16 marzo. Il Financial Times svela un piano di pace in 15 punti: rinuncia di Kiev a entrare nella Nato e a ospitare basi militari o sistemi d’arma stranieri; garanzie di sicurezza per il Paese da Usa, Gran Bretagna e Nato; autonomia del Donbass. Biden offre un contributo diretto e definisce Putin “criminale di guerra” per gli attacchi su Mariupol dove Kiev accusa i russi di aver compiuto una strage. Mosca smentisce.

28 marzo 2022. Volodymyr Zelensky dichiara: “Lo status neutrale e non nucleare dell’Ucraina siamo pronti ad accettarlo: se ricordo bene, la Russia ha iniziato la guerra per ottenere questo. Poi servirà discutere e risolvere le questioni di Donbass e Crimea. Ma capisco che è impossibile portare la Russia a ritirarsi da tutti i territori occupati: questo porterebbe alla Terza guerra mondiale”. Il presidente ucraino ha poi cambiato idea.

3 aprile. Vengono diffuse le immagini di un’altra strage, quella di Bucha che secondo il ministro degli Esteri ucraino Kuleba “è stato deliberato” perché “i russi mirano a eliminare il maggior numero possibile di ucraini”. Si parla di rastrellamenti e pulizia etnica (di cui poi non si parlerà più). Bucha contribuisce a far chiudere il processo negoziale. Biden dichiara che “non si tratta con un criminale di guerra che va processato”. Due anni dopo il presidente turco Receyp Erdogan dichiarerà che quel tentativo di pace “fu sabotato” e anche l’ex vice capo del ministero degli Esteri ucraino, Alexander Chaly, dirà che “ai negoziati del marzo-aprile 2022 Putin voleva raggiungere una soluzione pacifica con l’Ucraina”.

9 aprile. A sorpresa giunge a Kiev il premier inglese Boris Johnson che annuncia ulteriori aiuti. Johnson spiega a Zelensky che quella in corso è un’ottima chance per infliggere una durissima punizione a Putin. Accordi addio.

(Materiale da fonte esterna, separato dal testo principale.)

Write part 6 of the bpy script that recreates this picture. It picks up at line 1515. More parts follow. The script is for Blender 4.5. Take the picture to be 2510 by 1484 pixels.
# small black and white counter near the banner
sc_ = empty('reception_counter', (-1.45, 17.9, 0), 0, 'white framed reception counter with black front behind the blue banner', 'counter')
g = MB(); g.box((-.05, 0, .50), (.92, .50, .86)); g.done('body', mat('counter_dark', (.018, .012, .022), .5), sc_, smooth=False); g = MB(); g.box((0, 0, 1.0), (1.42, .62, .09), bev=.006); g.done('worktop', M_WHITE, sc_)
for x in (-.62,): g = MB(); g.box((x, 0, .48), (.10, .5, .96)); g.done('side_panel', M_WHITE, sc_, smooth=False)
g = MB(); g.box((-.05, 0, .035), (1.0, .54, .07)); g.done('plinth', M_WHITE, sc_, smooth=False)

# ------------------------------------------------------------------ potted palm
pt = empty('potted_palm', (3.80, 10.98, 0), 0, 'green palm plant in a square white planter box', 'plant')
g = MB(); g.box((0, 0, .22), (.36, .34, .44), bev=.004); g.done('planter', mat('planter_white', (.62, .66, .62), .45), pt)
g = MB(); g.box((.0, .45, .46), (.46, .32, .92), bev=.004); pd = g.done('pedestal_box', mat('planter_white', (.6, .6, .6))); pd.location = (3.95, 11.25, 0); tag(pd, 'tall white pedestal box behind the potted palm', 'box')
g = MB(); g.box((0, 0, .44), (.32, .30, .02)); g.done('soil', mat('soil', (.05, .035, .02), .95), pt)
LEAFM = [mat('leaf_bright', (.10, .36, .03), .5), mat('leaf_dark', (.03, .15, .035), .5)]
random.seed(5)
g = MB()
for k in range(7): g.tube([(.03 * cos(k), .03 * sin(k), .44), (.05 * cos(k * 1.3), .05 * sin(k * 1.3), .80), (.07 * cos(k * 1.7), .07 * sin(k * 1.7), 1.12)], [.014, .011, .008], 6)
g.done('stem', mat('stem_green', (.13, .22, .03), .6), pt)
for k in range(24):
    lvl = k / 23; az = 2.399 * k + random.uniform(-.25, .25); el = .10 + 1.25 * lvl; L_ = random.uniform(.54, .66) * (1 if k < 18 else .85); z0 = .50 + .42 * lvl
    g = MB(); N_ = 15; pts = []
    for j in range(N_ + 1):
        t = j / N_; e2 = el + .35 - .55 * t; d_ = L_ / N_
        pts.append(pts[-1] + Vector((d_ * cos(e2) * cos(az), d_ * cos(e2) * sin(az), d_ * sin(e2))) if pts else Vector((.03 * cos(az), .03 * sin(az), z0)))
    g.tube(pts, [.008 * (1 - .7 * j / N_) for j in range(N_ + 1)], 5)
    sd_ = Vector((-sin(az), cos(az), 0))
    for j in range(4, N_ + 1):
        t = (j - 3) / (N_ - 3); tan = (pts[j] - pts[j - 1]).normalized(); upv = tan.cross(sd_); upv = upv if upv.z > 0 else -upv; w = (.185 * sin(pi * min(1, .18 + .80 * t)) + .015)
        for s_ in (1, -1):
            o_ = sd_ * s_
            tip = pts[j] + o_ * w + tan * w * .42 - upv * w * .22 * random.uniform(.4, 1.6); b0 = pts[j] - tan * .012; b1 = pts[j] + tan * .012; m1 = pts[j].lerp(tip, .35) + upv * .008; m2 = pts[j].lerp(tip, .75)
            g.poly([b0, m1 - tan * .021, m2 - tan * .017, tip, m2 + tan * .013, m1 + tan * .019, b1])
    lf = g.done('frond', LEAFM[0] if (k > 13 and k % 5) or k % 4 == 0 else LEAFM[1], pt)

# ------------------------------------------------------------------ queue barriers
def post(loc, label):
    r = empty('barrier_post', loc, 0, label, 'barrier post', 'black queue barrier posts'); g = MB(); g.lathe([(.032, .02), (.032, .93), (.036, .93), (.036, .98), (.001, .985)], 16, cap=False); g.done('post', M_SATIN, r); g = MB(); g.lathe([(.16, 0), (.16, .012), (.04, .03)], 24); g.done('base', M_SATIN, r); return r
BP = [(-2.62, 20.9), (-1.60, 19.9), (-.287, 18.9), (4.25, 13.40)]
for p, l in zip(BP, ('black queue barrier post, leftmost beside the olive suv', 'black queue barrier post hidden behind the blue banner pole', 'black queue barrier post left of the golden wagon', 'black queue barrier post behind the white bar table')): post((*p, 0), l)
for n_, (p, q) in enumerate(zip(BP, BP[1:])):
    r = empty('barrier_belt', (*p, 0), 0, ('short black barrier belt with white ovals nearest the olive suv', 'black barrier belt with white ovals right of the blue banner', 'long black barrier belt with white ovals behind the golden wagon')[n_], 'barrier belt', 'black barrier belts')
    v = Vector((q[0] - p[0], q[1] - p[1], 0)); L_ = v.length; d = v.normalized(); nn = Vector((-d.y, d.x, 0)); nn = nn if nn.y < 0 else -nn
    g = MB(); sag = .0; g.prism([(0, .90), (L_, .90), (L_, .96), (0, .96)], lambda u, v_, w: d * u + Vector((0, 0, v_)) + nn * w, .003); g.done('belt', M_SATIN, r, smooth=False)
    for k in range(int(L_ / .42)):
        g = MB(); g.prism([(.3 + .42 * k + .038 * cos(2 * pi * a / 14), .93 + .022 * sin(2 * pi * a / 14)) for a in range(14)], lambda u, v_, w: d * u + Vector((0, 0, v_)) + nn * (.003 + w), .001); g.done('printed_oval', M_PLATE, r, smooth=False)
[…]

Settembre 2023. Il segretario generale della Nato Stoltenberg dichiara al Parlamento europeo: “Nel 2021 Putin ci inviò una bozza di trattato: voleva che la Nato firmasse l’impegno a non allargarsi più. Naturalmente non lo abbiamo firmato. Era la precondizione per non invadere l’Ucraina. Lo abbiamo rifiutato e lui è andato alla guerra, per evitare di avere confini più vicini alla Nato”. Infatti.